JOB
Output all the data exactly. Pictures do not belong in the copy.

SOURCE EXCERPT

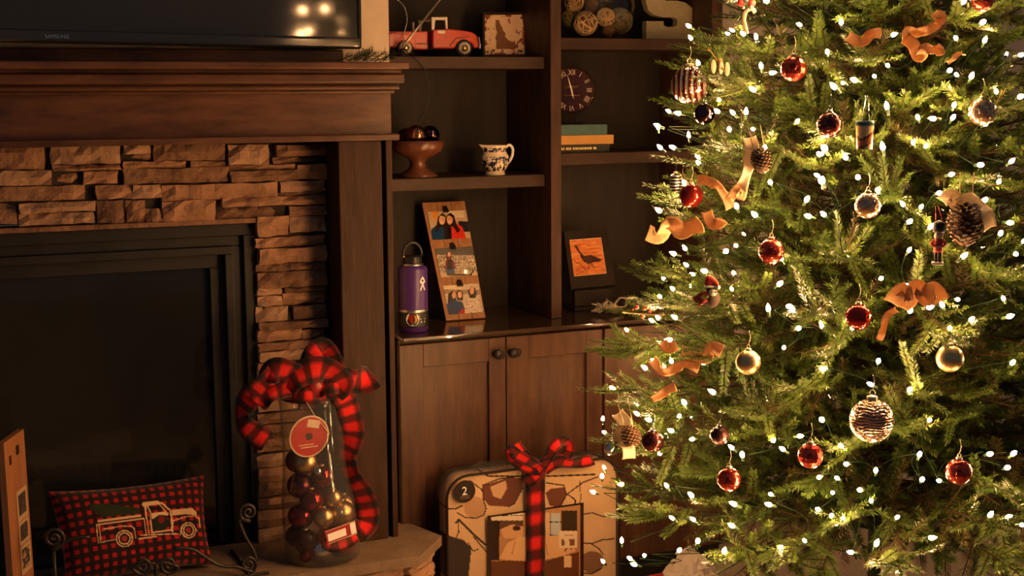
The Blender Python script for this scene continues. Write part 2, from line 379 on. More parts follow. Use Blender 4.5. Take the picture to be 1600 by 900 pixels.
def grid_panel(P, nx, ny, thick, normal, colfn=None, name='panel', m='print', parent=None, world=True, bulge=None):
    """P(u,v) -> point (u right, v down). Front grid + back grid + sides, real thickness along -normal."""
    us = np.linspace(0, 1, nx+1); vs = np.linspace(0, 1, ny+1); mb = MB(); n = Vector(normal).normalized()
    V = [[Vector(P(u, v)) + (n*bulge(u, v) if bulge else Vector((0,0,0))) for u in us] for v in vs]
    front = [p for row in V for p in row]; W = nx+1
    back = [Vector(P(u, v)) - n*thick - (n*bulge(u, v) if bulge else Vector((0,0,0))) for v in vs for u in us]
    N = len(front); fs = []
    for j in range(ny):
        for i in range(nx):
            a = j*W+i; fs.append((a, a+W, a+W+1, a+1)); fs.append((N+a, N+a+1, N+a+W+1, N+a+W))
    rim = [i for i in range(W)] + [j*W+nx for j in range(1, ny+1)] + [ny*W+i for i in range(nx-1, -1, -1)] + [j*W for j in range(ny-1, 0, -1)]
    for a, b in zip(rim, rim[1:]+rim[:1]): fs.append((a, b, N+b, N+a))
    mb.add(front+back, fs)
    if colfn is not None:
        U, VV = np.meshgrid(us, vs); c = colfn(U, VV).reshape(-1, 3); mb.c = np.vstack([c, c])
    return mb.build(name, m, parent, bulge is not None, world)
def bilin(c00, c10, c01, c11):
    c00, c10, c01, c11 = (np.array(c, float) for c in (c00, c10, c01, c11))
    return lambda u, v: (c00*(1-u)+c10*u)*(1-v)+(c01*(1-u)+c11*u)*v
def plaid(s, t, w, c):
    """buffalo check; s along, t across (0..w)"""
    a = np.floor(s/c).astype(int) % 2; b = np.abs(t/w-.5) > .19
    red, mid, blk = np.array(lin((208, 30, 28))), np.array(lin((88, 14, 17))), np.array(lin((22, 14, 15)))
    out = np.zeros(s.shape+(3,)); out[(a == 0) & ~b] = red; out[(a == 1) & ~b] = mid; out[(a == 0) & b] = mid; out[(a == 1) & b] = blk
    return out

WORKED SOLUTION
The Blender Python script for this scene continues. Write part 2, from line 379 on. More parts follow. Use Blender 4.5. Take the picture to be 1600 by 900 pixels.
def grid_panel(P, nx, ny, thick, normal, colfn=None, name='panel', m='print', parent=None, world=True, bulge=None):
    """P(u,v) -> point (u right, v down). Front grid + back grid + sides, real thickness along -normal."""
    us = np.linspace(0, 1, nx+1); vs = np.linspace(0, 1, ny+1); mb = MB(); n = Vector(normal).normalized()
    V = [[Vector(P(u, v)) + (n*bulge(u, v) if bulge else Vector((0,0,0))) for u in us] for v in vs]
    front = [p for row in V for p in row]; W = nx+1
    back = [Vector(P(u, v)) - n*thick - (n*bulge(u, v) if bulge else Vector((0,0,0))) for v in vs for u in us]
    N = len(front); fs = []
    for j in range(ny):
        for i in range(nx):
            a = j*W+i; fs.append((a, a+W, a+W+1, a+1)); fs.append((N+a, N+a+1, N+a+W+1, N+a+W))
    rim = [i for i in range(W)] + [j*W+nx for j in range(1, ny+1)] + [ny*W+i for i in range(nx-1, -1, -1)] + [j*W for j in range(ny-1, 0, -1)]
    for a, b in zip(rim, rim[1:]+rim[:1]): fs.append((a, b, N+b, N+a))
    mb.add(front+back, fs)
    if colfn is not None:
        U, VV = np.meshgrid(us, vs); c = colfn(U, VV).reshape(-1, 3); mb.c = np.vstack([c, c])
    return mb.build(name, m, parent, bulge is not None, world)
def bilin(c00, c10, c01, c11):
    c00, c10, c01, c11 = (np.array(c, float) for c in (c00, c10, c01, c11))
    return lambda u, v: (c00*(1-u)+c10*u)*(1-v)+(c01*(1-u)+c11*u)*v
def plaid(s, t, w, c):
    """buffalo check; s along, t across (0..w)"""
    a = np.floor(s/c).astype(int) % 2; b = np.abs(t/w-.5) > .19
    red, mid, blk = np.array(lin((208, 30, 28))), np.array(lin((88, 14, 17))), np.array(lin((22, 14, 15)))
    out = np.zeros(s.shape+(3,)); out[(a == 0) & ~b] = red; out[(a == 1) & ~b] = mid; out[(a == 0) & b] = mid; out[(a == 1) & b] = blk
    return out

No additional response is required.